Amusé par la présence de Zalando dans cette liste, Numerama a contacté l’entreprise allemande pour pouvoir discuter avec elle de son application du DSA. Nous avons découvert que l’entreprise n’était pas d’accord avec cette situation, puisqu’elle considère qu’elle ne remplit pas les conditions pour être un « VLOP » (une très grande plateforme). Zalando a même saisi la Cour de justice européenne le 27 juin, dans l’espoir de faire retirer son nom de ce club très fermé, qui n’est pas très bon pour son image.
Comment Zalando s’est-il retrouvé dans la liste des très grandes entreprises de l’Union européenne ? Comme tous les grands groupes, Zalando a été forcé à communiquer au printemps des données sur son utilisation. Contrairement à d’autres marques, qui ont été plus malignes dans leur manière de présenter leurs chiffres, Zalando a sans doute fait part d’une transparence un peu trop grande, qui a incité l’Union européenne à le ranger dans le groupe des « + de 45 millions d’utilisateurs mensuels ». Le problème est que Zalando réfute cette catégorisation, puisqu’il n’est pas d’accord avec le calcul de l’Europe.
Interrogé par Numerama, Zalando explique avoir 50 millions de clients par an, et non par mois, comme l’Union européenne le demande. Le problème est que l’Union européenne ne compte pas les clients, mais « le nombre de destinataires actifs de service ». Un terme « nouveau et complètement spécifique au DSA », selon Zalando, puisqu’il se fonde sur des identifiants pour estimer une fréquentation. Zalando a ainsi déclaré 80 millions de visiteurs mensuels, bien au-delà des 45 millions nécessaires, mais estime qu’il n’existe pas de définition commune au nombre de destinataires actifs de services, ce qui crée des inégalités de traitement.

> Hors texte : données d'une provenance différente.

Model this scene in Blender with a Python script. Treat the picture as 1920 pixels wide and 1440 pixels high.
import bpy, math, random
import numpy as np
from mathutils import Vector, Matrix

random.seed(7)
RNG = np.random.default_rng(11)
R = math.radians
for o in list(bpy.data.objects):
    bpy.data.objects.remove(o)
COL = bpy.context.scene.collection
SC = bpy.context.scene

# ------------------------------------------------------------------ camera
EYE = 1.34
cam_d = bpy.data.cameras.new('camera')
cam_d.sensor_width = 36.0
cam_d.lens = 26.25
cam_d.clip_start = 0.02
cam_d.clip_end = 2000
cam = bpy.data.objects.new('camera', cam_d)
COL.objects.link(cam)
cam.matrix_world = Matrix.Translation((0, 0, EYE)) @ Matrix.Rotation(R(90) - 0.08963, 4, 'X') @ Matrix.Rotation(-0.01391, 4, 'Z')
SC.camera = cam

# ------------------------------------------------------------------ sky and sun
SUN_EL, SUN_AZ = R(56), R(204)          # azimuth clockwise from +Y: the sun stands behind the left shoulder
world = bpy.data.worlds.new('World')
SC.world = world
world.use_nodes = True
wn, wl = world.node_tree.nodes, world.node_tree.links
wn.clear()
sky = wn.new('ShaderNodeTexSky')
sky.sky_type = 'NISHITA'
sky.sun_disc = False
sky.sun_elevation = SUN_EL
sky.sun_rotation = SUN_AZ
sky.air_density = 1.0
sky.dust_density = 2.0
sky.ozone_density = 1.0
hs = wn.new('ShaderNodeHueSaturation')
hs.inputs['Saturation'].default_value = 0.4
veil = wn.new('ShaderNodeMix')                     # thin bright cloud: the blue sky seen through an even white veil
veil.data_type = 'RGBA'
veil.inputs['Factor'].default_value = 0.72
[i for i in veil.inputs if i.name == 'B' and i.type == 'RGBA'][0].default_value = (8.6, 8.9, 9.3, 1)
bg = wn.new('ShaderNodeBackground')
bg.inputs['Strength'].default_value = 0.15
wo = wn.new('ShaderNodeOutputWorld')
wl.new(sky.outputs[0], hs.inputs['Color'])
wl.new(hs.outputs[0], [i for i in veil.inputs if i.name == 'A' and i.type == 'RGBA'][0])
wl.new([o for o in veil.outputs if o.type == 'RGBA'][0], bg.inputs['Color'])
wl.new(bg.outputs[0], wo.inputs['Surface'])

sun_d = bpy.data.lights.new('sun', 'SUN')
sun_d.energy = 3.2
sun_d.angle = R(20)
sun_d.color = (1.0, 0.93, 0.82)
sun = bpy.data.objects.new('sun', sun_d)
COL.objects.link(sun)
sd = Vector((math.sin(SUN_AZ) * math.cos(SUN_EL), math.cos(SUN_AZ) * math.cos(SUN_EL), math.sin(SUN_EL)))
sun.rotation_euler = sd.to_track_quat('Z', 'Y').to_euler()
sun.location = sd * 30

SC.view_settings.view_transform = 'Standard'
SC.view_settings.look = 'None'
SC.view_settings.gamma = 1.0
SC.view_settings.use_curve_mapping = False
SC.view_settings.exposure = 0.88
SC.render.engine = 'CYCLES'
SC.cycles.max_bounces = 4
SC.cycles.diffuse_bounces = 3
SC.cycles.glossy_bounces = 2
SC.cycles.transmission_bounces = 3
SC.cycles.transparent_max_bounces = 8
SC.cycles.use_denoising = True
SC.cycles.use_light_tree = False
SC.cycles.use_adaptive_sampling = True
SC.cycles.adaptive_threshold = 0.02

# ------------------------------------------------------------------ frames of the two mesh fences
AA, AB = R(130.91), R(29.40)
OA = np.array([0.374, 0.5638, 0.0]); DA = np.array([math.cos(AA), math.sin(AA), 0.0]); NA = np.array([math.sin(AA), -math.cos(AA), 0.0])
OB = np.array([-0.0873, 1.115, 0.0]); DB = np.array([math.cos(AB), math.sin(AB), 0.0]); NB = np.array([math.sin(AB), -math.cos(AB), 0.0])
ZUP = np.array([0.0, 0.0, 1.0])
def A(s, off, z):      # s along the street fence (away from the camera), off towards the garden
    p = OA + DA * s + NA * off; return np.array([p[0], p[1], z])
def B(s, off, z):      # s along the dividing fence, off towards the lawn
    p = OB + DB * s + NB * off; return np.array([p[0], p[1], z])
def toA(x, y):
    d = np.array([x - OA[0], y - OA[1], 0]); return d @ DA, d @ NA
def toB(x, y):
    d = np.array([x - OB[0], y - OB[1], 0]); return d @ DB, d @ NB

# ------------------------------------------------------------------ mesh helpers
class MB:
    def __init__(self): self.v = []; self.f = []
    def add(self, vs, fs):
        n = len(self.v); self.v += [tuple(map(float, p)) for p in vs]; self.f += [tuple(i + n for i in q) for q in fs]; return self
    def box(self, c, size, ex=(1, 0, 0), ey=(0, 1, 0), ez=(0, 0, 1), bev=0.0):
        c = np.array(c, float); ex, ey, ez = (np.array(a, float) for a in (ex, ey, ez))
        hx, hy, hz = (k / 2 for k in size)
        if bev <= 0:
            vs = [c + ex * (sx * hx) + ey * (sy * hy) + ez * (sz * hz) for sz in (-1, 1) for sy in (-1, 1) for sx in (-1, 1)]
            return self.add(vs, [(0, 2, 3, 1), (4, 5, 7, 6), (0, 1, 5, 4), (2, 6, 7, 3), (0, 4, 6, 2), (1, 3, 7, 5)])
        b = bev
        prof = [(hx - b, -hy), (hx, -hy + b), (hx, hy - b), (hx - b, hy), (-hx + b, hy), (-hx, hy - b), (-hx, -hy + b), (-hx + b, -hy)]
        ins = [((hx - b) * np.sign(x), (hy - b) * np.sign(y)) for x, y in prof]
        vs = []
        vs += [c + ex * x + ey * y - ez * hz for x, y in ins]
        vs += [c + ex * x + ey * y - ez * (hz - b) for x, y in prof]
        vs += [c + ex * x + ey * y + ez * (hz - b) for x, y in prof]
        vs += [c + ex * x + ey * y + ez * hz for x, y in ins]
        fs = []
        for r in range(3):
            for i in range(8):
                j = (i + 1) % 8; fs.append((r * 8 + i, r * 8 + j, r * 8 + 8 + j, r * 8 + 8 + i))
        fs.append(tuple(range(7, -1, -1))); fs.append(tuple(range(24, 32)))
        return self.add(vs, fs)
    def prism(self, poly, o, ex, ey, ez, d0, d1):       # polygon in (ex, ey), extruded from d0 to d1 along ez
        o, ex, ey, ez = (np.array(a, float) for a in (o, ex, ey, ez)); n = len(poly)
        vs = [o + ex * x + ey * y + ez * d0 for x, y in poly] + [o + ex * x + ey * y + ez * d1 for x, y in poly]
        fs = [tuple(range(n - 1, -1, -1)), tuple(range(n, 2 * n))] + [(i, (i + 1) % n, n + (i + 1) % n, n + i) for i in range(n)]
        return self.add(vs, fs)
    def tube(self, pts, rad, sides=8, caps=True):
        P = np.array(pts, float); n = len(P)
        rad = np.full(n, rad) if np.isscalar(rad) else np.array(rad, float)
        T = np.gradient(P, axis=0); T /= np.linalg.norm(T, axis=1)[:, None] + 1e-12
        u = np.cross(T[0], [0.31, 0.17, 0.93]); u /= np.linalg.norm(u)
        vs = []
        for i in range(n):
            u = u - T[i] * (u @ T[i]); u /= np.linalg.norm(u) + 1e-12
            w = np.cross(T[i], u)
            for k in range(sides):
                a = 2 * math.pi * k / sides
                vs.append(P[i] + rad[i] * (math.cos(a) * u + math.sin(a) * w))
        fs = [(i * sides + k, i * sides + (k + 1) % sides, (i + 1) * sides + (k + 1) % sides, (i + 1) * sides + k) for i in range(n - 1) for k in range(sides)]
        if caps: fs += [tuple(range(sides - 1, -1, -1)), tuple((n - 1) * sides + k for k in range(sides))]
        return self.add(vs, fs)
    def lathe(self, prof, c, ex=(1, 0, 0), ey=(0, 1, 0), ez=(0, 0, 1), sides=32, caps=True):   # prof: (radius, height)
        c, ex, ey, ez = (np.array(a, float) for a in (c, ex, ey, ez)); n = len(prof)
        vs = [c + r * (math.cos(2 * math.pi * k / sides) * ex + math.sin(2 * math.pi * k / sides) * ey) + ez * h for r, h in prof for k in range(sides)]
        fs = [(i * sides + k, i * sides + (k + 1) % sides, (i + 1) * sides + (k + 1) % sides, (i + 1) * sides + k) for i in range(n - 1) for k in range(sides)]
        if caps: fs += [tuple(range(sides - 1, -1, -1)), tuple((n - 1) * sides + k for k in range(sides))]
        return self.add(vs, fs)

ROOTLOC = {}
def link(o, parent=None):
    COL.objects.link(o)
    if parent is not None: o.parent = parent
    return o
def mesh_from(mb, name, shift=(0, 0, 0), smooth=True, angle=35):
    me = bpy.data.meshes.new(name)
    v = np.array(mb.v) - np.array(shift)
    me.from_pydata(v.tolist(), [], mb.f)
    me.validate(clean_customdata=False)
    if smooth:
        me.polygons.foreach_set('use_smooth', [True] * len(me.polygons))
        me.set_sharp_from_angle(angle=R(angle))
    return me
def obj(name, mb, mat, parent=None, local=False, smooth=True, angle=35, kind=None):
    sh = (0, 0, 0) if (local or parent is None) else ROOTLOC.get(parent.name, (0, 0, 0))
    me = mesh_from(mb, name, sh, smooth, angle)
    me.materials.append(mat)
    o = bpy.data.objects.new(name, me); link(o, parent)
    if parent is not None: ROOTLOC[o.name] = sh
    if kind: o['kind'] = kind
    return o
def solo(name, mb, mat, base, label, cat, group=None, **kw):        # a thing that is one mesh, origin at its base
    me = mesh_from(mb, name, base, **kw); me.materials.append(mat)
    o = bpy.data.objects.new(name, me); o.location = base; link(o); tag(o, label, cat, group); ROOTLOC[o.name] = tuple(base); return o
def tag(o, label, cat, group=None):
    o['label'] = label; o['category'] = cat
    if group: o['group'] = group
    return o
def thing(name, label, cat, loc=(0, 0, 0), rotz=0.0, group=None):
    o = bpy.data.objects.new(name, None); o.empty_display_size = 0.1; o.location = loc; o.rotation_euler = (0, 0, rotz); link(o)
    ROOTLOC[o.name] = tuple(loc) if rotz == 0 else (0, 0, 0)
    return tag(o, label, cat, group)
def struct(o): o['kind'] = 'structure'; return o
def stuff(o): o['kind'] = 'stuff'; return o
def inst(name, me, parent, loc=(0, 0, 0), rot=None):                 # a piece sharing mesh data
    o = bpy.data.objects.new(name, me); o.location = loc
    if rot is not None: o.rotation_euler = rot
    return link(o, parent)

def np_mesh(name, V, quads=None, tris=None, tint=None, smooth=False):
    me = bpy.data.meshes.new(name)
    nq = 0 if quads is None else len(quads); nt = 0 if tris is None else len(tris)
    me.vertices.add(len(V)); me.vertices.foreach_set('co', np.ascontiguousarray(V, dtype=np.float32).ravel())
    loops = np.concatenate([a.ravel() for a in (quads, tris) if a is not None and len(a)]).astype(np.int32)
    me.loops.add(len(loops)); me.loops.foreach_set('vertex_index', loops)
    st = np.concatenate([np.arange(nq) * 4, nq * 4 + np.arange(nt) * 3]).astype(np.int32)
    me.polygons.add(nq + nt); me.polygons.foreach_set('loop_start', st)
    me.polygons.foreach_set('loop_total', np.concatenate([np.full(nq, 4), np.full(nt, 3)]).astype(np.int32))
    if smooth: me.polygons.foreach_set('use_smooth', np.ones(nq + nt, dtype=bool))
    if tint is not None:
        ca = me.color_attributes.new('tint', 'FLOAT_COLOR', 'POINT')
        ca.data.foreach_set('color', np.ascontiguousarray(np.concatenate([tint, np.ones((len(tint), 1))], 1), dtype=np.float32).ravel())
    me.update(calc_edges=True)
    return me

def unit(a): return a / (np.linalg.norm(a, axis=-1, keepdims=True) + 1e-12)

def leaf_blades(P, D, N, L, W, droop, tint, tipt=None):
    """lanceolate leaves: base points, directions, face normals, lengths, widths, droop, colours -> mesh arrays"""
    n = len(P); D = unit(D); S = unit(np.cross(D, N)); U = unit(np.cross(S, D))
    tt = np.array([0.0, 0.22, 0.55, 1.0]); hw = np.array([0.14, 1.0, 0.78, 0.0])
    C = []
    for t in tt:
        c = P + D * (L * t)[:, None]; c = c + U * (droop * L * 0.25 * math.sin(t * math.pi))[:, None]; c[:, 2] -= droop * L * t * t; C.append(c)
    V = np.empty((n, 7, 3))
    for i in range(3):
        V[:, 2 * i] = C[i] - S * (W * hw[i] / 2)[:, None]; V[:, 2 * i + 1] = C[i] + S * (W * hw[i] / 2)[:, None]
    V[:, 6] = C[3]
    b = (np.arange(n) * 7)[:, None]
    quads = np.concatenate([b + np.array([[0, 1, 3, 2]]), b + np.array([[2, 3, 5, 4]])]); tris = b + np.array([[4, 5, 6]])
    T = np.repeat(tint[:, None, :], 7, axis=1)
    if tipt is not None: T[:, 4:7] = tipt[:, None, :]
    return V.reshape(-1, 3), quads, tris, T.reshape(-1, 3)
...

Au-delà de la question de la méthodologie, Zalando indique à Numerama que les 80 millions de visiteurs mensuels mesurés par l’Union européenne sont le fruit d’une erreur mathématique, additionnant deux activités différentes du point de vue du DSA :
- Zalando vend des produits qu’il a dans son propre stock, comme n’importe quelle entreprise de grande distribution. Cela représente 60 % de son activité et, selon Zalando, cette partie de son business n’est pas concernée par le DSA. « Le DSA ne s’applique par aux commerces de détails » affirme l’entreprise.

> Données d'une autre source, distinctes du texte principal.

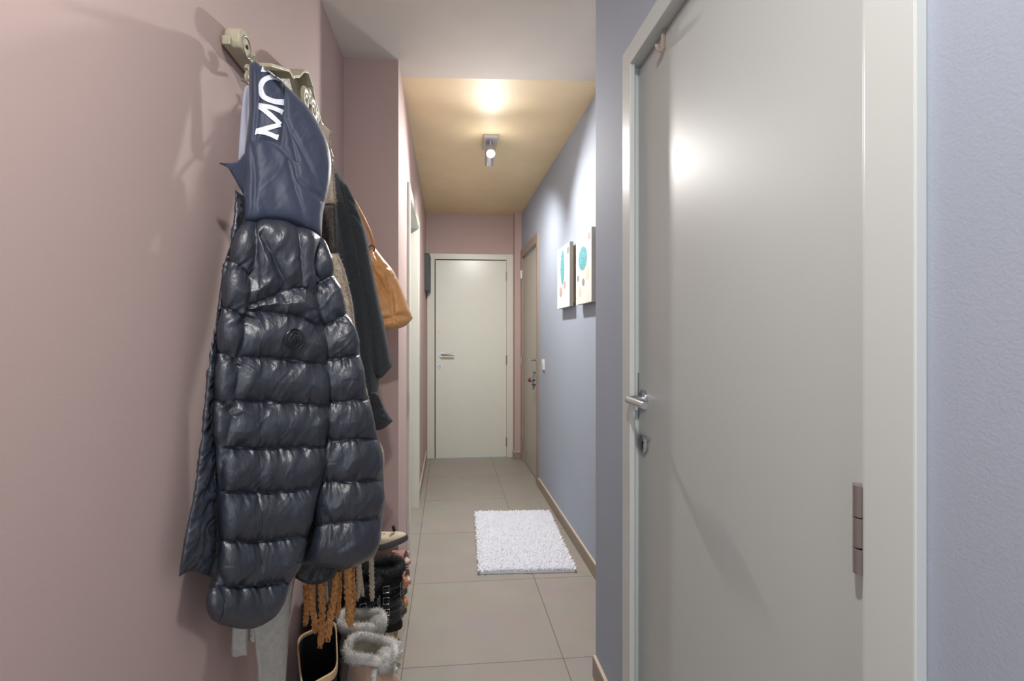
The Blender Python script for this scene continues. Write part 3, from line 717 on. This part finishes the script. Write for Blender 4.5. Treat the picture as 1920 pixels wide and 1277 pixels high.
# zip with teeth tape and puller
zp = resample(ZIP, 130); mb = MB(); path = []
for x, y in zp:
    p_ = P(x-.5, y, float(DP(np.array([x]), np.array([y]))[0])-.012); path.append(p_)
mb.tube(path, .0042, 8, flat=.8)
for i in range(len(path)-1):
    for f in (0, .5):
        q = path[i].lerp(path[i+1], f); mb.box((q.x-.0022, q.y-.006, q.z-.0011), (q.x+.0026, q.y-.002, q.z+.0011))
zo = mb.build('zip', M['zip'], pf)
q = path[-3]; mb = MB()
mb.tube([q+Vector((.004, -.008, .03)), q+Vector((.006, -.012, .022)), q+Vector((.006, -.012, .0)), q+Vector((.004, -.010, -.008))], [.006, .012, .012, .006], 12, flat=.35)
mb.tube([q+Vector((.006+.012*math.sin(a), -.015, -.018+.015*math.cos(a))) for a in np.linspace(0, 2*PI, 18, endpoint=False)], .0022, 8, closed=True)
mb.prism([q+Vector((-.003, -.014, -.030)), q+Vector((.014, -.014, -.030)), q+Vector((.018, -.014, -.072)), q+Vector((.000, -.014, -.072))], (0, .004, 0))
mb.build('zip_puller', M['zip'], zo)
# hanging loop
MB().tube([P(473, 122, 1.09), (-.444, 1.12, 1.822), P(482, 122, 1.09)], .003, 8).build('hanging_loop', M['puffer_dark'], pf)
settle(pf)
# ================================================================== GREY GARMENT below / behind
gt = empty('grey_sweatshirt', (-.42, 1.12, 1.8), 'pale grey jersey garment hanging behind the black puffer, only its ends showing below it', 'sweatshirt')
DG = dep([430, 480, 560], [1.055, 1.085, 1.17])
cloth('body', M['grey_knit'], [(486, 330), (500, 320), (520, 330)], [(484, 1290), (505, 1293), (524, 1288), (536, 1282)], [(486, 330), (480, 600), (474, 900), (472, 1120), (477, 1205), (482, 1245), (484, 1290)], [(520, 330), (560, 600), (572, 900), (565, 1000), (555, 1076), (547, 1124), (541, 1200), (536, 1282)],
      DG, .020, step=3, fold=.006, fscale=16, parent=gt, seed=8)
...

- La seconde partie de l’activité de Zalando s’apparente à celle d’Amazon ou d’AliExpress, puisqu’il s’agit d’un marketplace. Zalando liste les produits d’autres vendeurs, ce qui est pour le coup soumis au DSA. Le règlement européen souhaite limiter le nombre de produits frauduleux sur ces plateformes, en forçant les places de marché à des contrôles plus stricts.

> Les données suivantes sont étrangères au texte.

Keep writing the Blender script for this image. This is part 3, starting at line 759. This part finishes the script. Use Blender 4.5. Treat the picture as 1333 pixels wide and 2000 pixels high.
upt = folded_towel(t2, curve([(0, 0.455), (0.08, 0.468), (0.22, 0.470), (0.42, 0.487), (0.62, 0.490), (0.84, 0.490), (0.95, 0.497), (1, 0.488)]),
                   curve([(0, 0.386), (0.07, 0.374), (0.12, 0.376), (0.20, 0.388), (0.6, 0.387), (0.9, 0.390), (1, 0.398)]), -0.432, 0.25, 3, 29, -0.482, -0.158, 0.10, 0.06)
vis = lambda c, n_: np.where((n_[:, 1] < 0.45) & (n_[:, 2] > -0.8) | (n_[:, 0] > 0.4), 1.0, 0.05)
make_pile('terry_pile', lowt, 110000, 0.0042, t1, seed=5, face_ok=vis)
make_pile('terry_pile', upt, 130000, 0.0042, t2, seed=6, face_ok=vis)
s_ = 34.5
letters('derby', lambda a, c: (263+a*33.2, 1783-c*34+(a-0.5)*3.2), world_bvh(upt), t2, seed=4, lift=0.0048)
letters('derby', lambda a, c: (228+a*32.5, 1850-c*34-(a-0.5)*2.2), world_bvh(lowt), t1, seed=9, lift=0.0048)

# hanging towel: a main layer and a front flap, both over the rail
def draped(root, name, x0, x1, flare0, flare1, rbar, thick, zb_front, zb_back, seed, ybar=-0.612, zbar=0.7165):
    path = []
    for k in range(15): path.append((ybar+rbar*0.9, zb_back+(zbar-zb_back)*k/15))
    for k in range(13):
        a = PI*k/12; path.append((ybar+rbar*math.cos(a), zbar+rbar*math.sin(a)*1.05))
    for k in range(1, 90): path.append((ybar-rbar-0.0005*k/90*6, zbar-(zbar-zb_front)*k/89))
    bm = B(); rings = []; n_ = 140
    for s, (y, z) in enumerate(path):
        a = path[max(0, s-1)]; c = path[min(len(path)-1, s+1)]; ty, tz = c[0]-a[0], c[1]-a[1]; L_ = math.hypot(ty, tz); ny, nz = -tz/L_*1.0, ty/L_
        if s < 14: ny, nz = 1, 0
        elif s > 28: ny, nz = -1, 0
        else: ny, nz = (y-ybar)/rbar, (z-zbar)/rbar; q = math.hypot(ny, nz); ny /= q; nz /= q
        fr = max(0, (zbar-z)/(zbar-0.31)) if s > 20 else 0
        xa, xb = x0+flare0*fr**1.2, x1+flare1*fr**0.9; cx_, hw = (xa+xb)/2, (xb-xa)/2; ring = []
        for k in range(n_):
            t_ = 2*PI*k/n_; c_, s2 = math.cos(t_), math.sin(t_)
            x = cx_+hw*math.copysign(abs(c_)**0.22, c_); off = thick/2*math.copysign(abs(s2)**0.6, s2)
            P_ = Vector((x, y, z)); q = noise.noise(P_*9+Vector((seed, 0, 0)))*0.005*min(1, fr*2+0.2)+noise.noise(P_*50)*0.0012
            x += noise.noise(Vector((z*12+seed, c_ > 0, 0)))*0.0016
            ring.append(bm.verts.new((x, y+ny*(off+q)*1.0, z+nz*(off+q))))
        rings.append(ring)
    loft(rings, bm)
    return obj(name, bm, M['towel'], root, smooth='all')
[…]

Selon les calculs de Zalando, son activité marketplace attirait 31 millions de visiteurs mensuels au moment du prélèvement des données et est redescendu à 27 millions aujourd’hui. Punir le reste de son activité reviendrait à interdire à un magasin de vendre ses propres produits, puisque Zalando n’officie alors qu’en tant qu’un site de e-commerce, qui vend des chaussures et de vêtements. C’est cet aspect que conteste Zalando, convaincu qu’il n’a rien à faire dans la liste du DSA.
Zalando a-t-il raison ?
En attendant une décision de justice, Zalando applique le DSA (il aurait de toute manière été obligé de le faire en février 2024, avec des règles un peu moins strictes). L’entreprise a fait part à plusieurs reprises à l’Europe de son incompréhension et s’étonne de ne pas avoir vu d’autres acteurs similaires rejoindre la liste des 19 avant le 25 août, alors que l’UE disait qu’elle allait continuer à examiner les données des autres.
Zalando a-t-il raison de se plaindre de son inscription sur la liste du DSA ? Certaines règles manquent de clarté, à tel point que même Amazon a déposé un recours pour quitter la liste des très grandes entreprises, puisqu’il se dit convaincu qu’un site de e-commerce n’a rien à faire au milieu de réseaux sociaux. La justice finira par trancher, entre mauvaise foi et erreurs avérées.